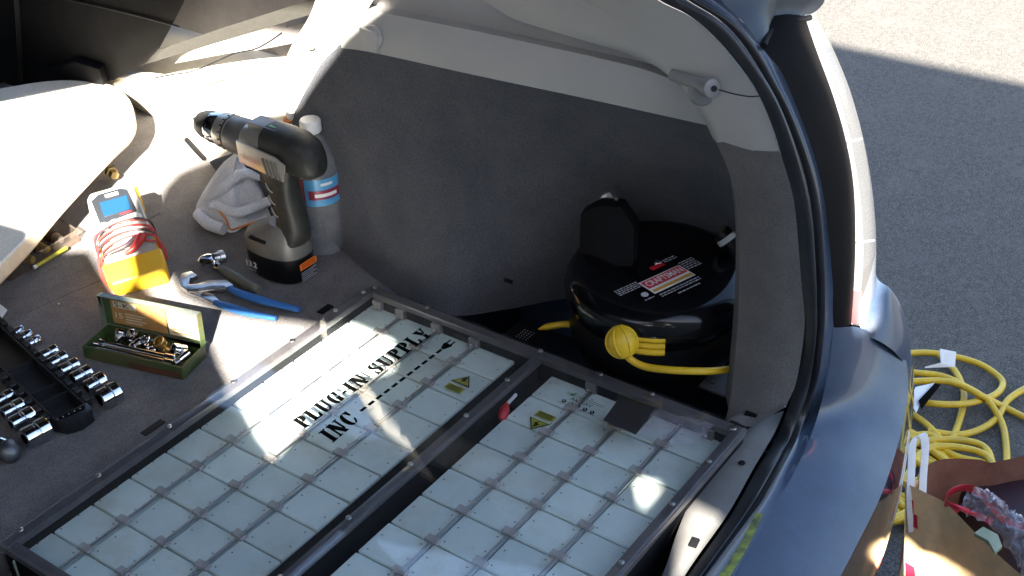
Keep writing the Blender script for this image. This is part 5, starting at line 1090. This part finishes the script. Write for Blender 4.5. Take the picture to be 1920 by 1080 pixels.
==
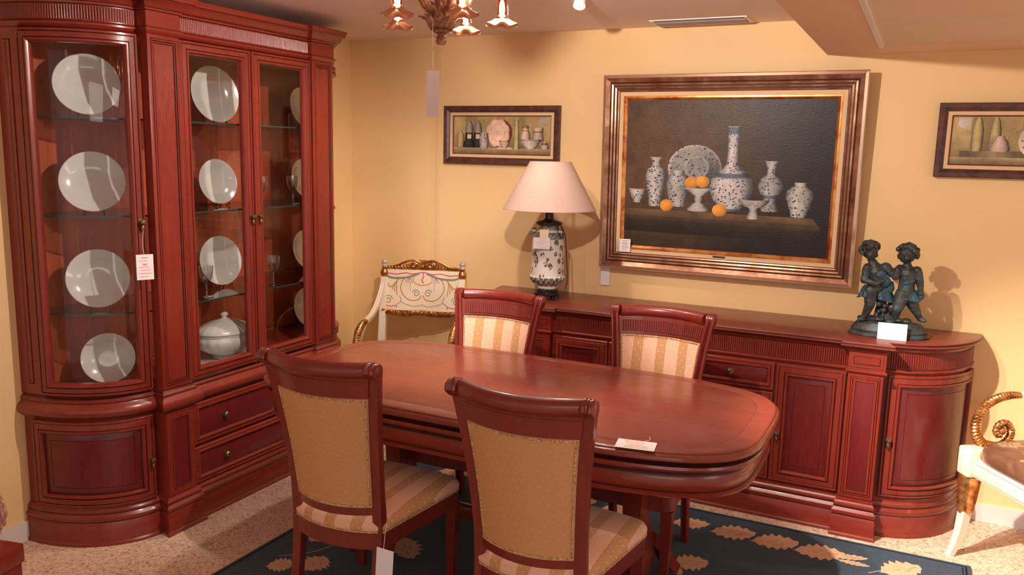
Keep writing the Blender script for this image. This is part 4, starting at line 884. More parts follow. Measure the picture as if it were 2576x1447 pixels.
--
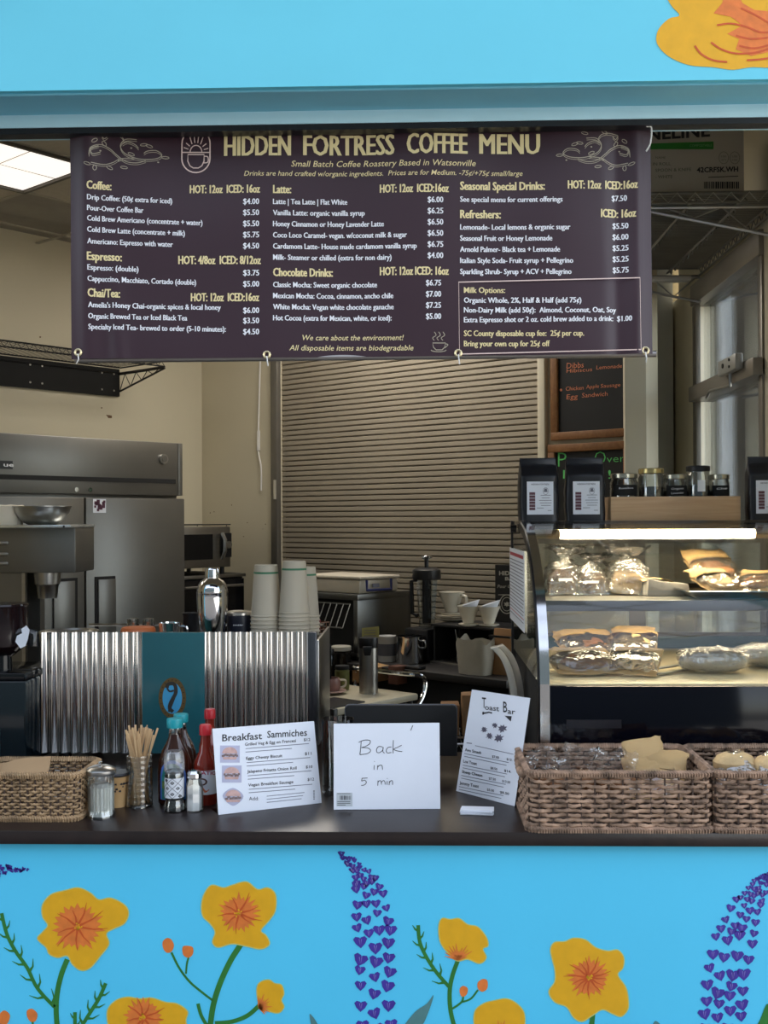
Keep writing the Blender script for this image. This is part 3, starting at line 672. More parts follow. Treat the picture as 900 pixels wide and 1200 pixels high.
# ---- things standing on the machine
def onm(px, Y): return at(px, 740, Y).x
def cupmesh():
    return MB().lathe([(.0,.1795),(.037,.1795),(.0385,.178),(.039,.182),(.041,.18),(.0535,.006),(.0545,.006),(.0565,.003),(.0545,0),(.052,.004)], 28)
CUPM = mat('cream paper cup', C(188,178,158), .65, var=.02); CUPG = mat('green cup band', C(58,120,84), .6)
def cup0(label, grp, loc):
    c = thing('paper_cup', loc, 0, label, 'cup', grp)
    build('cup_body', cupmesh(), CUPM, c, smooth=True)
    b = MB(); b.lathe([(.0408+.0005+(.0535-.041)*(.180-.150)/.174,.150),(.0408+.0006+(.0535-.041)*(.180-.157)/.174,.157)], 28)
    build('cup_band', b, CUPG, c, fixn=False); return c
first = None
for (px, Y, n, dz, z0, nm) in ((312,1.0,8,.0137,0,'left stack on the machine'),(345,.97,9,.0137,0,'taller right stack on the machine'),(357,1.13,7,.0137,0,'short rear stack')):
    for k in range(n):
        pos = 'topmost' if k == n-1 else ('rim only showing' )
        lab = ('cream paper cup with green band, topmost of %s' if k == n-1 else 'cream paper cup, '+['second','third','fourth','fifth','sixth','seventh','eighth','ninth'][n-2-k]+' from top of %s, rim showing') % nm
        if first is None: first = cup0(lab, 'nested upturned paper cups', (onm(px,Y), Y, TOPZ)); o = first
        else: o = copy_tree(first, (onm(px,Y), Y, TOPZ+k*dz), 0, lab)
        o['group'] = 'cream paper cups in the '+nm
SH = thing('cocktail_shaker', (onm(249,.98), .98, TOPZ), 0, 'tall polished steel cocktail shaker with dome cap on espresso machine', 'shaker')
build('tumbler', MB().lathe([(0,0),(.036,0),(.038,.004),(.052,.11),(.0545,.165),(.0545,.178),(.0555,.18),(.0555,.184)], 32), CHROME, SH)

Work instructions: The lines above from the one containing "1200 pixels high." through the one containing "32), CHROME, SH)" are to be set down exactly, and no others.

Final result:
Keep writing the Blender script for this image. This is part 3, starting at line 672. More parts follow. Treat the picture as 900 pixels wide and 1200 pixels high.
# ---- things standing on the machine
def onm(px, Y): return at(px, 740, Y).x
def cupmesh():
    return MB().lathe([(.0,.1795),(.037,.1795),(.0385,.178),(.039,.182),(.041,.18),(.0535,.006),(.0545,.006),(.0565,.003),(.0545,0),(.052,.004)], 28)
CUPM = mat('cream paper cup', C(188,178,158), .65, var=.02); CUPG = mat('green cup band', C(58,120,84), .6)
def cup0(label, grp, loc):
    c = thing('paper_cup', loc, 0, label, 'cup', grp)
    build('cup_body', cupmesh(), CUPM, c, smooth=True)
    b = MB(); b.lathe([(.0408+.0005+(.0535-.041)*(.180-.150)/.174,.150),(.0408+.0006+(.0535-.041)*(.180-.157)/.174,.157)], 28)
    build('cup_band', b, CUPG, c, fixn=False); return c
first = None
for (px, Y, n, dz, z0, nm) in ((312,1.0,8,.0137,0,'left stack on the machine'),(345,.97,9,.0137,0,'taller right stack on the machine'),(357,1.13,7,.0137,0,'short rear stack')):
    for k in range(n):
        pos = 'topmost' if k == n-1 else ('rim only showing' )
        lab = ('cream paper cup with green band, topmost of %s' if k == n-1 else 'cream paper cup, '+['second','third','fourth','fifth','sixth','seventh','eighth','ninth'][n-2-k]+' from top of %s, rim showing') % nm
        if first is None: first = cup0(lab, 'nested upturned paper cups', (onm(px,Y), Y, TOPZ)); o = first
        else: o = copy_tree(first, (onm(px,Y), Y, TOPZ+k*dz), 0, lab)
        o['group'] = 'cream paper cups in the '+nm
SH = thing('cocktail_shaker', (onm(249,.98), .98, TOPZ), 0, 'tall polished steel cocktail shaker with dome cap on espresso machine', 'shaker')
build('tumbler', MB().lathe([(0,0),(.036,0),(.038,.004),(.052,.11),(.0545,.165),(.0545,.178),(.0555,.18),(.0555,.184)], 32), CHROME, SH)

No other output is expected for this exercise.